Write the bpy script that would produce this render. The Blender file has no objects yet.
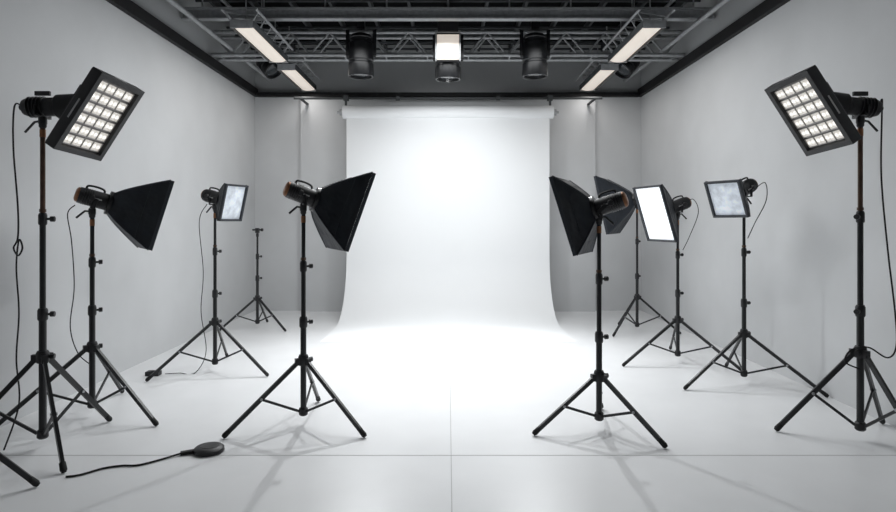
import bpy, math, random
from mathutils import Vector as V, Matrix
random.seed(4)
scene = bpy.context.scene
col = scene.collection

# ------------------------------------------------------------------ materials
def mat(name, color, rough=0.5, metal=0.0, emit=None, estr=0.0, noise=0.0, nscale=8.0, bump=0.0, bscale=200, coat=0.0, spec=None, bdist=0.002):
    m = bpy.data.materials.new(name); m.use_nodes = True
    nt = m.node_tree; b = nt.nodes['Principled BSDF']
    b.inputs['Base Color'].default_value = (*color, 1)
    b.inputs['Roughness'].default_value = rough
    b.inputs['Metallic'].default_value = metal
    if spec is not None: b.inputs['Specular IOR Level'].default_value = spec
    if coat: b.inputs['Coat Weight'].default_value = coat
    if emit:
        b.inputs['Emission Color'].default_value = (*emit, 1)
        b.inputs['Emission Strength'].default_value = estr
    tc = nt.nodes.new('ShaderNodeTexCoord')
    if noise:
        n = nt.nodes.new('ShaderNodeTexNoise'); n.inputs['Scale'].default_value = nscale
        n.inputs['Detail'].default_value = 6
        r = nt.nodes.new('ShaderNodeValToRGB')
        r.color_ramp.elements[0].position = 0.3; r.color_ramp.elements[1].position = 0.7
        r.color_ramp.elements[0].color = (*[c*(1-noise) for c in color], 1)
        r.color_ramp.elements[1].color = (*[min(1, c*(1+noise)) for c in color], 1)
        nt.links.new(tc.outputs['Object'], n.inputs['Vector'])
        nt.links.new(n.outputs['Fac'], r.inputs['Fac'])
        nt.links.new(r.outputs['Color'], b.inputs['Base Color'])
    if bump:
        n2 = nt.nodes.new('ShaderNodeTexNoise'); n2.inputs['Scale'].default_value = bscale
        bp = nt.nodes.new('ShaderNodeBump'); bp.inputs['Strength'].default_value = bump
        bp.inputs['Distance'].default_value = bdist
        nt.links.new(tc.outputs['Object'], n2.inputs['Vector'])
        nt.links.new(n2.outputs['Fac'], bp.inputs['Height'])
        nt.links.new(bp.outputs['Normal'], b.inputs['Normal'])
    return m

M_WALL  = mat('wall_paint', (0.61,0.62,0.63), 0.8, noise=0.04, nscale=1.5, bump=0.15, bscale=120)
M_UPWALL= mat('upper_wall_paint', (0.46,0.47,0.475), 0.85, noise=0.05, nscale=1.5)
M_FLOOR = mat('painted_floor', (0.79,0.797,0.806), 0.34, noise=0.025, nscale=2.2, bump=0.05, bscale=60)
M_SEAM  = mat('floor_seam', (0.52,0.52,0.52), 0.8)
M_PAPER = mat('backdrop_paper', (0.85,0.862,0.872), 0.7, noise=0.008, nscale=1.0)
M_CEIL  = mat('ceiling_black', (0.003,0.0035,0.004), 0.95, noise=0.2, nscale=5, spec=0.1)
M_TRIM  = mat('black_trim', (0.005,0.005,0.006), 0.7)
M_STEEL = mat('truss_steel', (0.36,0.37,0.38), 0.45, 0.3, noise=0.15, nscale=20)
M_RAFT  = mat('rafter_grey', (0.06,0.065,0.068), 0.6, 0.2)
M_BLACK = mat('black_metal', (0.008,0.0085,0.010), 0.35, 0.0, bump=0.05)
M_PLAST = mat('black_plastic', (0.011,0.011,0.013), 0.48)
M_RUB   = mat('black_rubber', (0.008,0.008,0.008), 0.75)
M_FAB   = mat('softbox_fabric', (0.011,0.015,0.022), 0.48, noise=0.25, nscale=10, bump=0.55, bscale=9, bdist=0.03)
M_FABE  = mat('softbox_piping', (0.022,0.026,0.034), 0.5)
M_COPP  = mat('copper_collar', (0.26,0.12,0.06), 0.38, 0.6, noise=0.2, nscale=30)
M_BRONZ = mat('bronzed_tube', (0.085,0.048,0.032), 0.4, 0.4, noise=0.3, nscale=14)
M_GREY  = mat('label_grey', (0.5,0.5,0.5), 0.5)
M_DIFF  = mat('diffuser_glow', (0.85,0.87,0.9), 0.7, emit=(0.93,0.97,1.0), estr=0.72)
M_DIFF2 = mat('diffuser_dim', (0.62,0.66,0.7), 0.6, emit=(0.8,0.88,1.0), estr=0.24, noise=0.35, nscale=14)
M_LED   = mat('led_cell', (0.60,0.58,0.55), 0.3, emit=(1.0,0.93,0.85), estr=0.34, noise=0.3, nscale=60)
M_LEDF  = mat('led_reflector', (0.20,0.19,0.185), 0.3, 0.6)
M_LEDG  = mat('led_cup_edge', (0.34,0.33,0.32), 0.4)
M_LEDH  = mat('led_hot', (0.9,0.9,0.85), 0.3, emit=(1.0,0.96,0.9), estr=0.85)
M_TUBE  = mat('fluorescent_lens', (0.62,0.58,0.52), 0.5, emit=(1.0,0.89,0.79), estr=0.46)
M_LENS  = mat('glass_lens', (0.02,0.025,0.03), 0.25, coat=0.5)

# ------------------------------------------------------------------ mesh builder
class MB:
    def __init__(s): s.v=[]; s.f=[]; s.m=[]; s.mats=[]
    def mi(s, m):
        if m not in s.mats: s.mats.append(m)
        return s.mats.index(m)
    def add(s, vs, fs, m):
        o=len(s.v); s.v += [tuple(x) for x in vs]; k=s.mi(m)
        for f in fs: s.f.append([i+o for i in f]); s.m.append(k)
    def box(s, c, dims, m, ax=None):
        c=V(c); ax = ax or (V((1,0,0)),V((0,1,0)),V((0,0,1)))
        h=[d/2 for d in dims]; vs=[]
        for x in (-1,1):
            for y in (-1,1):
                for z in (-1,1):
                    vs.append(c+ax[0]*(x*h[0])+ax[1]*(y*h[1])+ax[2]*(z*h[2]))
        s.add(vs, [(0,1,3,2),(4,6,7,5),(0,4,5,1),(2,3,7,6),(0,2,6,4),(1,5,7,3)], m)
    def beam(s, p0, p1, w, h, m):
        p0,p1=V(p0),V(p1); d=(p1-p0); L=d.length; d.normalize()
        up=V((0,0,1)) if abs(d.z)<0.95 else V((0,1,0))
        a=d.cross(up).normalized(); b=a.cross(d)
        s.box((p0+p1)/2,(L,w,h),m,(d,a,b))
    def lathe(s, o, d, prof, m, seg=20, up=None):
        o=V(o); d=V(d).normalized()
        up=V((0,0,1)) if abs(d.z)<0.95 else V((0,1,0))
        a=d.cross(up).normalized(); b=a.cross(d)
        vs=[];fs=[]
        for t,r in prof:
            for i in range(seg):
                an=2*math.pi*i/seg
                vs.append(o+d*t+(a*math.cos(an)+b*math.sin(an))*r)
        n=len(prof)
        for j in range(n-1):
            for i in range(seg):
                k=(i+1)%seg
                fs.append((j*seg+i, j*seg+k,(j+1)*seg+k,(j+1)*seg+i))
        fs.append(tuple(range(seg-1,-1,-1))); fs.append(tuple(range((n-1)*seg, n*seg)))
        s.add(vs,fs,m)
    def cyl(s,p0,p1,r,m,seg=14,r1=None):
        p0,p1=V(p0),V(p1); L=(p1-p0).length
        s.lathe(p0,p1-p0,[(0,r),(L,r if r1 is None else r1)],m,seg)
    def tube(s,pts,r,m,seg=8):
        pts=[V(p) for p in pts]; vs=[];fs=[]; n=len(pts)
        pa=None
        for i,p in enumerate(pts):
            d=(pts[min(i+1,n-1)]-pts[max(i-1,0)]).normalized()
            if pa is None:
                u=V((0,0,1)) if abs(d.z)<0.9 else V((1,0,0))
                pa=d.cross(u).normalized()
            else:
                pa=(pa-d*pa.dot(d)).normalized()
            b=d.cross(pa)
            for k in range(seg):
                an=2*math.pi*k/seg
                vs.append(p+(pa*math.cos(an)+b*math.sin(an))*r)
        for j in range(n-1):
            for k in range(seg):
                q=(k+1)%seg
                fs.append((j*seg+k,j*seg+q,(j+1)*seg+q,(j+1)*seg+k))
        fs.append(tuple(range(seg-1,-1,-1))); fs.append(tuple(range((n-1)*seg,n*seg)))
        s.add(vs,fs,m)
    def obj(s, name, parent=None, bevel=0.0, smooth=True):
        me=bpy.data.meshes.new(name); me.from_pydata(s.v,[],s.f)
        for m in s.mats: me.materials.append(m)
        for p,k in zip(me.polygons,s.m): p.material_index=k; p.use_smooth=smooth
        me.update()
        if smooth: me.set_sharp_from_angle(angle=math.radians(35))
        o=bpy.data.objects.new(name,me); col.objects.link(o)
        if parent: 
            o.parent=parent
            o.matrix_parent_inverse = parent.matrix_basis.inverted()
        if bevel:
            b=o.modifiers.new('bevel','BEVEL'); b.width=bevel; b.segments=2; b.limit_method='ANGLE'; b.angle_limit=math.radians(50)
        return o

def spline(pts, n=10):
    pts=[V(p) for p in pts]; P=[pts[0]]+pts+[pts[-1]]; out=[]
    for i in range(1,len(P)-2):
        for k in range(n):
            t=k/n; a,b,c,d=P[i-1],P[i],P[i+1],P[i+2]
            out.append(0.5*((2*b)+(c-a)*t+(2*a-5*b+4*c-d)*t*t+(3*b-a-3*c+d)*t**3))
    out.append(pts[-1]); return out

def empty(name, loc):
    e=bpy.data.objects.new(name,None); e.location=loc; e.empty_display_size=0.2
    col.objects.link(e); return e

# ------------------------------------------------------------------ room
XW=3.27; YB=10.11; YF=-2.5; H=3.62; HC=4.5
def simple(name, boxes, bevel=0):
    m=MB()
    for c,d,mt in boxes: m.box(c,d,mt)
    return m.obj(name,None,bevel,smooth=False)
simple('floor',[((0,(YB+YF)/2,-0.05),(2*XW+0.4,YB-YF+0.4,0.1),M_FLOOR)])
simple('wall_left',[((-XW-0.1,(YB+YF)/2,H/2),(0.2,YB-YF+0.4,H),M_WALL),((-XW-0.1,(YB+YF)/2,(H+HC)/2),(0.2,YB-YF+0.4,HC-H),M_UPWALL)])
simple('wall_right',[((XW+0.1,(YB+YF)/2,H/2),(0.2,YB-YF+0.4,H),M_WALL),((XW+0.1,(YB+YF)/2,(H+HC)/2),(0.2,YB-YF+0.4,HC-H),M_UPWALL)])
simple('wall_back',[((0,YB+0.1,H/2),(2*XW,0.2,H),M_WALL),((0,YB+0.1,(H+HC)/2),(2*XW,0.2,HC-H),M_UPWALL),
                    ((-0.0,YB-0.05,H/2-0.02),(4.94,0.1,H-0.04),M_WALL)])
simple('ceiling',[((0,(YB+YF)/2,HC+0.05),(2*XW+0.4,YB-YF+0.4,0.1),M_CEIL)])
simple('trim_left',[((-XW+0.03,(YB+YF)/2,H+0.06),(0.06,YB-YF,0.13),M_TRIM)])
simple('trim_right',[((XW-0.03,(YB+YF)/2,H+0.06),(0.06,YB-YF,0.13),M_TRIM)])
simple('trim_back',[((0,YB-0.055,H+0.02),(2*XW-0.12,0.11,0.06),M_TRIM)])
simple('trim_floor_seam',[((0.02,2.9,0.0005),(0.005,9.0,0.001),M_SEAM),((0,3.84,0.0005),(2*XW,0.009,0.001),M_SEAM),
        ((0,0.4,0.0005),(2*XW,0.010,0.001),M_SEAM)])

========

Stated exercise: Give again, exactly, the lines from the start of the data through the one holding "col = scene.collection"; omit the pictures.

Exercise answer:
Write the bpy script that would produce this render. The Blender file has no objects yet.
import bpy, math, random
from mathutils import Vector as V, Matrix
random.seed(4)
scene = bpy.context.scene
col = scene.collection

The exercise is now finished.